| PROBLEM TO SOLVE |
The records that follow need to be output exactly as they are.

| Scenes as source code |

======

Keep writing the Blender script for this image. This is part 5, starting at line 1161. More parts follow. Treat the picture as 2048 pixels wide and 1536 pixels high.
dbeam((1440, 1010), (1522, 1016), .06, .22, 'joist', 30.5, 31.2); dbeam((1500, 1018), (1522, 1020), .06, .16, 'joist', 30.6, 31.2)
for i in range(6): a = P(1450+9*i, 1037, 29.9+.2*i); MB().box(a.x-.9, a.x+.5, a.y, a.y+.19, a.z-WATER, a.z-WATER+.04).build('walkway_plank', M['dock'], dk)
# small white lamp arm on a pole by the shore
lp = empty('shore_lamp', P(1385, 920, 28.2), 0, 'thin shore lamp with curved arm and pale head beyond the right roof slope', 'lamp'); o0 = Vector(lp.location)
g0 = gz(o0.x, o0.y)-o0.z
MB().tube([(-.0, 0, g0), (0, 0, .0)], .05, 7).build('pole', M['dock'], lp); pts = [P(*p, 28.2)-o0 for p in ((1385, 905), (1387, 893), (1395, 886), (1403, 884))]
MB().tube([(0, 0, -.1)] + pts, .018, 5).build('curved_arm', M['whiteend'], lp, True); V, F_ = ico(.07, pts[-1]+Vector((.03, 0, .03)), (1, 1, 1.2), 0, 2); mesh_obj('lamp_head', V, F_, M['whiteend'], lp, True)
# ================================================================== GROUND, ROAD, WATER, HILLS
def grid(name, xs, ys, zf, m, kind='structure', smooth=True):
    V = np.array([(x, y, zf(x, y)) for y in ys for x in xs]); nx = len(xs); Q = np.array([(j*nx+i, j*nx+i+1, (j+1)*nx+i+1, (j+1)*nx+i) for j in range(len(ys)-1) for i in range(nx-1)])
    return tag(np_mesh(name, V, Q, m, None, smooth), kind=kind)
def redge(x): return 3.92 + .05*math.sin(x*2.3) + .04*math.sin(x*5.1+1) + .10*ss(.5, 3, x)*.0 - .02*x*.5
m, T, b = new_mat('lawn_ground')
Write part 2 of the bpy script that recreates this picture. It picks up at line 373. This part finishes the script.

======

| TASK RESULT |
Keep writing the Blender script for this image. This is part 5, starting at line 1161. More parts follow. Treat the picture as 2048 pixels wide and 1536 pixels high.
dbeam((1440, 1010), (1522, 1016), .06, .22, 'joist', 30.5, 31.2); dbeam((1500, 1018), (1522, 1020), .06, .16, 'joist', 30.6, 31.2)
for i in range(6): a = P(1450+9*i, 1037, 29.9+.2*i); MB().box(a.x-.9, a.x+.5, a.y, a.y+.19, a.z-WATER, a.z-WATER+.04).build('walkway_plank', M['dock'], dk)
# small white lamp arm on a pole by the shore
lp = empty('shore_lamp', P(1385, 920, 28.2), 0, 'thin shore lamp with curved arm and pale head beyond the right roof slope', 'lamp'); o0 = Vector(lp.location)
g0 = gz(o0.x, o0.y)-o0.z
MB().tube([(-.0, 0, g0), (0, 0, .0)], .05, 7).build('pole', M['dock'], lp); pts = [P(*p, 28.2)-o0 for p in ((1385, 905), (1387, 893), (1395, 886), (1403, 884))]
MB().tube([(0, 0, -.1)] + pts, .018, 5).build('curved_arm', M['whiteend'], lp, True); V, F_ = ico(.07, pts[-1]+Vector((.03, 0, .03)), (1, 1, 1.2), 0, 2); mesh_obj('lamp_head', V, F_, M['whiteend'], lp, True)
# ================================================================== GROUND, ROAD, WATER, HILLS
def grid(name, xs, ys, zf, m, kind='structure', smooth=True):
    V = np.array([(x, y, zf(x, y)) for y in ys for x in xs]); nx = len(xs); Q = np.array([(j*nx+i, j*nx+i+1, (j+1)*nx+i+1, (j+1)*nx+i) for j in range(len(ys)-1) for i in range(nx-1)])
    return tag(np_mesh(name, V, Q, m, None, smooth), kind=kind)
def redge(x): return 3.92 + .05*math.sin(x*2.3) + .04*math.sin(x*5.1+1) + .10*ss(.5, 3, x)*.0 - .02*x*.5
m, T, b = new_mat('lawn_ground')
Write part 2 of the bpy script that recreates this picture. It picks up at line 373. This part finishes the script.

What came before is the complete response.